GREDEG Economics Journal Club

Publié le 2 mai 2025 Mis à jour le 2 mai 2025
Date(s)

le 7 mai 2025

7 mai 2025
11h00 - Salle Picasso

GREDEG

Francesco Toni and Christian Vezil are glad to invite you to the Fifth meeting of the Journal Club.
 

The meeting will take place on Thursday 7th MAY, at 11:00 in the Picasso Room

The session will consist of a 30-minute presentation, followed by a 30-minute open discussion. Please note that this session will be held exclusively in person.
PhD students in Economics will be at the heart of this initiative, presenting papers that have significantly influenced their research areas. We encourage presentations on all Economics fields, including but not limited to Econometric Methods, Environmental Economics, Industrial Dynamics, Innovation, and Macroeconomics. While PhD students will lead the presentations, we warmly invite faculty members to attend and contribute their valuable expertise and insights to the discussions.

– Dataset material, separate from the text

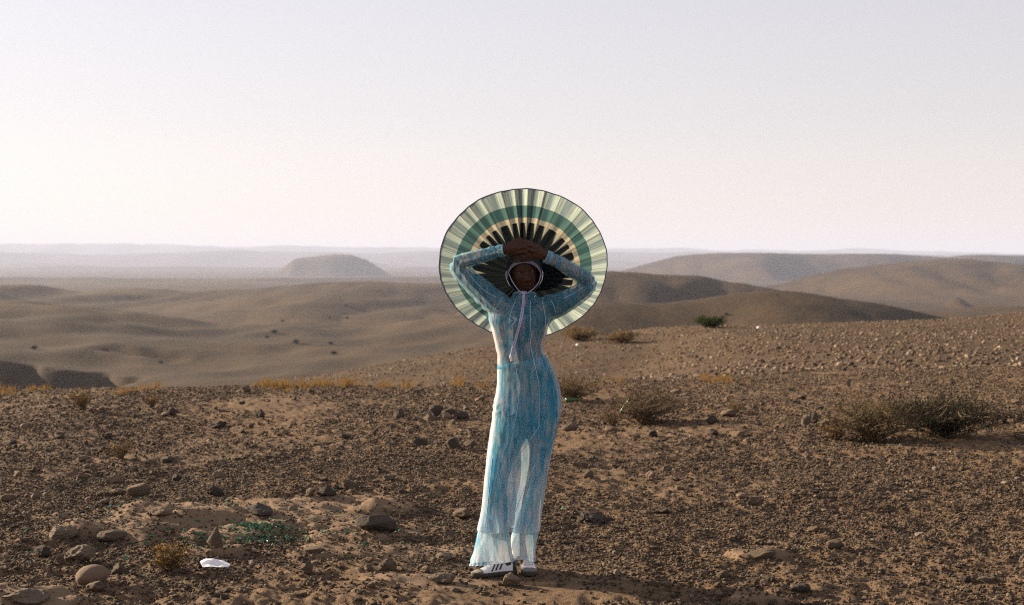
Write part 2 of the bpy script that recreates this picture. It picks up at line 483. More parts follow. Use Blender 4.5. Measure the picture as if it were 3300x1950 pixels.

For this session, Lucia Ludovici will present the paper The growth of the firm: An attention-based view” by John Joseph and Alex J. Wilson.


ABSTRACT
Although most theories of growth presume that growth varies with the focus and limits of managerial attention, the actual role played by attention has remained largely implicit. In contrast, this article explicitly considers attention structure and the processes that place sustained focus on growth issues. We explain how attention structure—specialized attention within a particular unit and integrated attention between units— affects both bottom-up (stimulus-driven) and top-down (schema-driven) attentional processing of new issues. We also examine the relationship between attention structure and divisional interdependencies, identifying conditions under which different attentional patterns generate organizational tensions that lead to architectural elaboration: the delineation of new organizational units. This logic is illustrated with examples from Motorola, a large telecom- munications equipment provider, during a period of sustained growth. In linking theories of growth with the attention-based view (ABV), we augment both perspectives and offer an approach that provides a better understand growth’s cognitive underpinnings.